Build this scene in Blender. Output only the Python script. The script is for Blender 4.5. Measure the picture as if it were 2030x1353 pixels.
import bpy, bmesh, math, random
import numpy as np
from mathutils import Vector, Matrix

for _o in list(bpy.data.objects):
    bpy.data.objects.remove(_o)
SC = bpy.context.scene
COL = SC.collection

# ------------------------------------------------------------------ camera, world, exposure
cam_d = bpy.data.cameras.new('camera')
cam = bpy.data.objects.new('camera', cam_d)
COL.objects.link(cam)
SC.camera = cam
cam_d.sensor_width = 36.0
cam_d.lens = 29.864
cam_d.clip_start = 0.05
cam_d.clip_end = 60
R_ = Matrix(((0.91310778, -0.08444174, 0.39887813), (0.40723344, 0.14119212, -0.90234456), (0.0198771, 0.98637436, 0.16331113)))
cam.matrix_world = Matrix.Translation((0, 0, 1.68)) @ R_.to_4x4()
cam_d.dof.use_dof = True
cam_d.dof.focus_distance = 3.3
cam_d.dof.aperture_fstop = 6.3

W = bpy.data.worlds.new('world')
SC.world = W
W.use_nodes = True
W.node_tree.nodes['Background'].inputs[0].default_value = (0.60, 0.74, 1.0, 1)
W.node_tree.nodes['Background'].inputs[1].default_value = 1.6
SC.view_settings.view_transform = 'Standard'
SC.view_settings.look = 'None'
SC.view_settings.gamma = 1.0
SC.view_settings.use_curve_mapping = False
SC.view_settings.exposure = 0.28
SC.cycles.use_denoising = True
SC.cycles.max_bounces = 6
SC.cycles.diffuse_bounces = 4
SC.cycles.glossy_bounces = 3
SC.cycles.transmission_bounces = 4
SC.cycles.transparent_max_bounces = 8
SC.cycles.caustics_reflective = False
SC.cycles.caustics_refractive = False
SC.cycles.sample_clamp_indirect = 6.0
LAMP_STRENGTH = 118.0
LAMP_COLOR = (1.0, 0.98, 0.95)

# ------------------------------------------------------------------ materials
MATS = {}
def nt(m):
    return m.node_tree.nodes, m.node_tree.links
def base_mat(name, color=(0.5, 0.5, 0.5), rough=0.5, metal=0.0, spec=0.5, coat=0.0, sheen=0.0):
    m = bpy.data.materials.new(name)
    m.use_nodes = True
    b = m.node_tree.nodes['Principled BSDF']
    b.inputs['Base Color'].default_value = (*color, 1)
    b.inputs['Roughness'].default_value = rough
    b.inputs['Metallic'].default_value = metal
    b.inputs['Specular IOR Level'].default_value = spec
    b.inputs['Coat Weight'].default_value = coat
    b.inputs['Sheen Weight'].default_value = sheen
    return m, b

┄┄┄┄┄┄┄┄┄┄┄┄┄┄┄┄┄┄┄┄

▶ _Exercise description_
Beginning at the first line above, repeat exactly until the line containing "COL = SC.collection", which is included.

▶ _Reply to the exercise_
Build this scene in Blender. Output only the Python script. The script is for Blender 4.5. Measure the picture as if it were 2030x1353 pixels.
import bpy, bmesh, math, random
import numpy as np
from mathutils import Vector, Matrix

for _o in list(bpy.data.objects):
    bpy.data.objects.remove(_o)
SC = bpy.context.scene
COL = SC.collection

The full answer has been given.